In de rubriek Even bellen met… spreken we een expert over een actuele gebeurtenis op het gebied van economie, (verantwoord) beleggen, pensioen en inkomen. Deze keer macro-econoom en expert strateeg Charles Kalshoven over het belang van familiebedrijven voor de Nederlandse economie.
De landenindex voor familiebedrijven van de Duitse Foundation for Family Businesses maakt duidelijk hoe gunstig de omstandigheden voor familiebedrijven in landen worden geacht. Nederland neemt wereldwijd plek 9 in en staat hiermee veel hoger in ranking dan bijvoorbeeld Duitsland en Italië, waar familiebedrijven goed zijn voor respectievelijk 50 procent en 70 procent van het nationale inkomen. In Nederland is dat pakweg 30 procent. Kortom, Nederland heeft een best vriendelijk klimaat voor familiebedrijven zoals supermarktketen Jumbo, bierbrouwer Bavaria en auto-importeur Pon, terwijl deze bedrijven in vergelijking met Duitsland en Italië minder dominant zijn in onze economie.
Toch schreef het FD deze week over de onzekerheid bij familiebedrijven over het voortbestaan van de Bedrijfsopvolgingsregeling. Dit heeft geleid tot een golf van bedrijfsoverdrachten. Vind je de zorgen terecht?
“Een bedrijfsoverdracht aan een nieuwe generatie is ingewikkeld en er moet kapitaal voor beschikbaar zijn, ook omdat sommige eigenaren de verkoopopbrengst nodig hebben voor een goede oudedagsvoorziening. Bovendien heb je liquiditeit nodig om af te rekenen met de fiscus. Als dat er niet is, dan is dat een probleem. Misschien moeten dan kernactiviteiten worden afgestoten die eerdere generaties hebben opgebouwd. Afscheid nemen van een deel van het levenswerk van opa is natuurlijk pijnlijk.
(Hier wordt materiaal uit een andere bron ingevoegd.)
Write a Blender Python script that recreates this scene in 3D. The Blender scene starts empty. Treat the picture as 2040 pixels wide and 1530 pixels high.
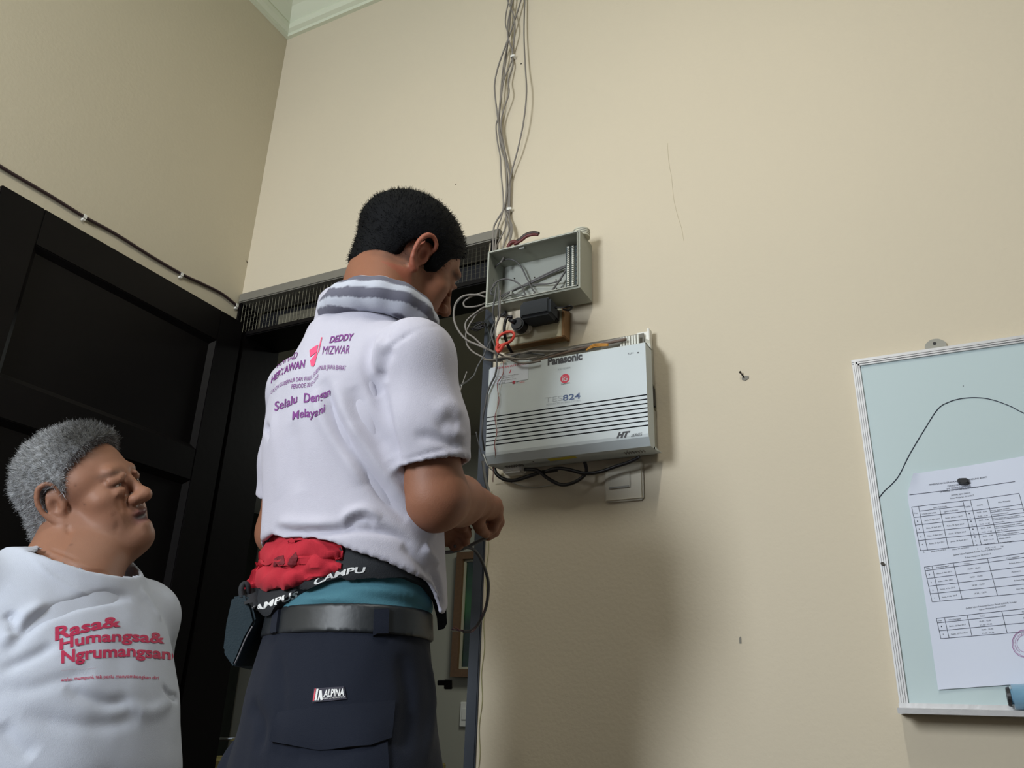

Ik kan mij dan ook voorstellen dat de versobering van de Bedrijfsopvolgingsregeling voor sommige families een schrikbeeld is.”
Hoe belangrijk zijn familiebedrijven voor Nederland?
“Op 1 januari 2020 telde Nederland 285.000 familiebedrijven, 86 procent daarvan was een microbedrijf met twee tot tien werkzame personen. Van de vijfhonderd grootste bedrijven in Nederland zijn er bijna tweehonderd een familiebedrijf. Dat zijn mooie cijfers. De economie heeft om te floreren een mix aan bedrijven en bedrijfsvormen nodig: beursgenoteerd, eenpitters, maar zeker ook familiebedrijven. Zo hebben familiebedrijven een dempend effect op de conjunctuur. Ze bieden baanzekerheid, focussen minder op de korte termijn dan andere ondernemingen en zijn wendbaar en flexibel, waardoor ze snel kunnen inspelen op veranderende omstandigheden. Dit laatste betekent dat ze minder snel failliet gaan, ook omdat ze minder scherp aan de wind varen wat betreft schulden. Kijk maar naar de coronaperiode, familiebedrijven zijn daar beter doorheen gekomen dan andere bedrijven.”
We moeten ze dus juist koesteren in plaats van tegenwerken?
“Nou ja, familiebedrijven zijn wat arbeidsintensiever en hebben een iets minder hoge arbeidsproductiviteit. Ze maken ook minder gebruik van innovatieregelen voor bijvoorbeeld de vernieuwing of automatisering van processen die de arbeidsproductiviteit verhogen. Maar ook dat zegt niet alles: misschien willen ze wel geld sparen en zelf aan het roer zitten. Bovendien zie je vaak dat de eerste generatie wel gericht is op vernieuwing, de generaties daarna zitten veel meer op de continuïteit. Daar wringt ook de schoen met de plannen van het demissionaire kabinet om belastingvrijstelling bij de overdracht van een bedrijf via een schenking of erfenis fors te beperken. Familiebedrijven betogen dat de continuïteit van het bedrijf in gevaar komt als een opvolger eerst bij de fiscus moet afrekenen. Dat zal echt niet in elk individueel geval zo zijn, maar het is voor familiebedrijven natuurlijk wel een verslechtering ten opzichte van de huidige situatie. Dat we vooruitlopend op de mogelijke versobering van de fiscale regelingen veel meer bedrijfsoverdrachten zien, is natuurlijk niet voor niets.”